[Begin]

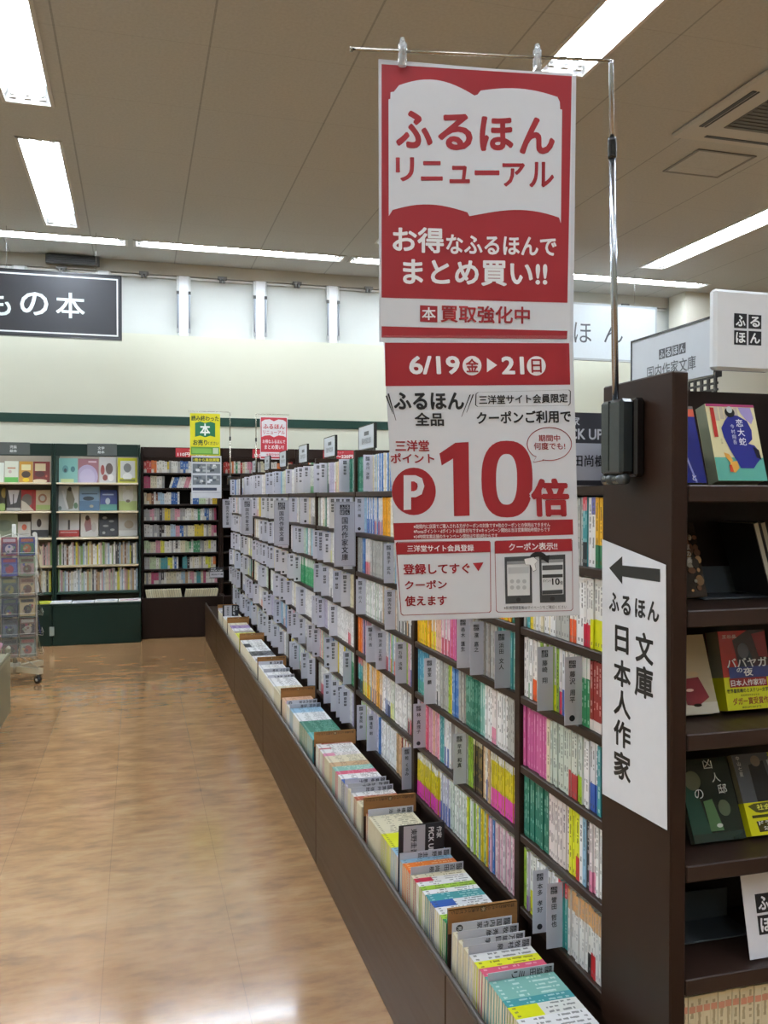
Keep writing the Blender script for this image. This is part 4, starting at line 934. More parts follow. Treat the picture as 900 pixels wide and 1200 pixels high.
def bin_book(y1, t, sty, ref, tilt, area, x1=.856, h=.150):
    ay = Vector((-1, 0, 0)); ax = Vector((0, -math.cos(tilt), -math.sin(tilt))); n = ax.cross(-ay)
    o = Vector((x1, y1, BZ+.0003+t*math.sin(tilt)))+n*.105
    cand(Fr(o, ax, ay), t, h, .105, sty, ref, 'spine-up paperbacks in the floor bin', area)
def bin_card(y, text, k, i, icon=False):
    F = Fr((.706, y-.0075, .452+rnd.uniform(-.002, .004)), (1, 0, .0), (0, math.sin(.05), -math.cos(.05)))
    m = MB(); m.fbox(F, 0, .151, 0, .118, -.0015, 0, rnd.choice(['c6c6d0', 'cecfd8', 'bec0ca']), 'printed')
    for q, ch in enumerate('ふるほん'):
        a, b_ = .130+(0 if q//2 else .0085), .004+(q % 2)*.0085
        m.frect(F, a, b_, a+.0078, b_+.0078, '2a2a30', 1); m.fit(F, ch, a+.001, b_+.001, a+.0068, b_+.0068, 'b8bac2', 2, .02, rot=1)
    u = .125
    for ch in text:
        if ch != ' ': m.fit(F, ch, u-.0135, .004, u, .0195, '2a2a30', 1, .016, rot=1)
        u -= .0165 if ch != ' ' else .009
    if icon: m.fell(F, .018, .013, .0085, .0085, '2a2a30', 1, 16); m.fit(F, '男', .013, .008, .023, .018, 'c8cad0', 2, .02, rot=1)
    tag(m.build('divider_card'), 'grey card on its side, %s in the floor bin section %s the %s partition' % (nth(k), 'past' if i else 'before', nth(max(i-1, 0))), 'divider', 'grey author divider cards')
SECS = [
 # from the partition towards the camera
 [('c', '国内作家', 1), (2, 'cr'), ('c', '牧 秀彦'), (2, 'cr'), ('c', '万城目 学'), (2, 'cr'), ('c', '牧村 泉'), (2, 'w'), (2, 'yl'), (2, 'pkr'), (1, 'tlr'), ('c', '益田 ミリ'), (5, 'tll'), (2, 'tl'), (3, 'wy'), (4, 'w'), (4, 'cr'), (8, 'w')],
 [(2, 'br'), ('c', '橋本 治'), (12, 'cr'), (5, 'wy'), (4, 'yl'), (4, 'bll'), (2, 'lb'), ('p', '東野圭吾'), ('c', '東野 圭吾'), (2, 'bll'), (4, 'or'), (2, 'wo'), ('c', '百田 尚樹'), (2, 'cr'), (2, 'wr'), (2, 'w'), (2, 'lm'), (2, 'w2'), (3, 'tl'), (3, 'wb'), (3, 'w'), (2, 'lm'), (2, 'gn2')],
 [(1, 'rd'), (3, 'w2'), (1, 'wr'), (3, 'w'), (2, 'wpk'), (5, 'cr'), (3, 'tan'), (3, 'tll'), (2, 'pkr'), (3, 'w2'), (3, 'wb'), ('c', '夏樹 静子'), (2, 'lb'), ('c', '西 加奈子'), (2, 'cr'), ('c', '貫井 徳郎'), (2, 'w'), (2, 'br'), (3, 'cr')],
 [(3, 'peach'), (2, 'pkl'), ('c', '国内作家', 1), (3, 'w'), ('c', '中山 七里'), ('c', '長岡 弘樹'), (3, 'bll'), (6, 'w'), (7, 'gn'), (4, 'tl')],
 [('c', '高村 薫'), (4, 'w'), ('c', '田中 芳樹'), (3, 'w'), ('c', '知念 実希人'), (4, 'w2'), (4, 'cr')],
 [(4, 'w'), (3, 'wk'), (4, 'w2'), (4, 'bk'), (4, 'w'), ('c', '真保 裕一'), (2, 'w')],
 [(4, 'cr'), (5, 'pu'), (4, 'w'), (3, 'gyt'), (8, 'yl')],
 [('c', '小池 真理'), (6, 'w'), ('c', '今野 敏'), (6, 'cr'), ('p', '池波正太'), (5, 'w'), (4, 'cr')],
]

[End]

Reproduce every line of the material precisely, omitting its pictures.

== Exercise response ==
Keep writing the Blender script for this image. This is part 4, starting at line 934. More parts follow. Treat the picture as 900 pixels wide and 1200 pixels high.
def bin_book(y1, t, sty, ref, tilt, area, x1=.856, h=.150):
    ay = Vector((-1, 0, 0)); ax = Vector((0, -math.cos(tilt), -math.sin(tilt))); n = ax.cross(-ay)
    o = Vector((x1, y1, BZ+.0003+t*math.sin(tilt)))+n*.105
    cand(Fr(o, ax, ay), t, h, .105, sty, ref, 'spine-up paperbacks in the floor bin', area)
def bin_card(y, text, k, i, icon=False):
    F = Fr((.706, y-.0075, .452+rnd.uniform(-.002, .004)), (1, 0, .0), (0, math.sin(.05), -math.cos(.05)))
    m = MB(); m.fbox(F, 0, .151, 0, .118, -.0015, 0, rnd.choice(['c6c6d0', 'cecfd8', 'bec0ca']), 'printed')
    for q, ch in enumerate('ふるほん'):
        a, b_ = .130+(0 if q//2 else .0085), .004+(q % 2)*.0085
        m.frect(F, a, b_, a+.0078, b_+.0078, '2a2a30', 1); m.fit(F, ch, a+.001, b_+.001, a+.0068, b_+.0068, 'b8bac2', 2, .02, rot=1)
    u = .125
    for ch in text:
        if ch != ' ': m.fit(F, ch, u-.0135, .004, u, .0195, '2a2a30', 1, .016, rot=1)
        u -= .0165 if ch != ' ' else .009
    if icon: m.fell(F, .018, .013, .0085, .0085, '2a2a30', 1, 16); m.fit(F, '男', .013, .008, .023, .018, 'c8cad0', 2, .02, rot=1)
    tag(m.build('divider_card'), 'grey card on its side, %s in the floor bin section %s the %s partition' % (nth(k), 'past' if i else 'before', nth(max(i-1, 0))), 'divider', 'grey author divider cards')
SECS = [
 # from the partition towards the camera
 [('c', '国内作家', 1), (2, 'cr'), ('c', '牧 秀彦'), (2, 'cr'), ('c', '万城目 学'), (2, 'cr'), ('c', '牧村 泉'), (2, 'w'), (2, 'yl'), (2, 'pkr'), (1, 'tlr'), ('c', '益田 ミリ'), (5, 'tll'), (2, 'tl'), (3, 'wy'), (4, 'w'), (4, 'cr'), (8, 'w')],
 [(2, 'br'), ('c', '橋本 治'), (12, 'cr'), (5, 'wy'), (4, 'yl'), (4, 'bll'), (2, 'lb'), ('p', '東野圭吾'), ('c', '東野 圭吾'), (2, 'bll'), (4, 'or'), (2, 'wo'), ('c', '百田 尚樹'), (2, 'cr'), (2, 'wr'), (2, 'w'), (2, 'lm'), (2, 'w2'), (3, 'tl'), (3, 'wb'), (3, 'w'), (2, 'lm'), (2, 'gn2')],
 [(1, 'rd'), (3, 'w2'), (1, 'wr'), (3, 'w'), (2, 'wpk'), (5, 'cr'), (3, 'tan'), (3, 'tll'), (2, 'pkr'), (3, 'w2'), (3, 'wb'), ('c', '夏樹 静子'), (2, 'lb'), ('c', '西 加奈子'), (2, 'cr'), ('c', '貫井 徳郎'), (2, 'w'), (2, 'br'), (3, 'cr')],
 [(3, 'peach'), (2, 'pkl'), ('c', '国内作家', 1), (3, 'w'), ('c', '中山 七里'), ('c', '長岡 弘樹'), (3, 'bll'), (6, 'w'), (7, 'gn'), (4, 'tl')],
 [('c', '高村 薫'), (4, 'w'), ('c', '田中 芳樹'), (3, 'w'), ('c', '知念 実希人'), (4, 'w2'), (4, 'cr')],
 [(4, 'w'), (3, 'wk'), (4, 'w2'), (4, 'bk'), (4, 'w'), ('c', '真保 裕一'), (2, 'w')],
 [(4, 'cr'), (5, 'pu'), (4, 'w'), (3, 'gyt'), (8, 'yl')],
 [('c', '小池 真理'), (6, 'w'), ('c', '今野 敏'), (6, 'cr'), ('p', '池波正太'), (5, 'w'), (4, 'cr')],
]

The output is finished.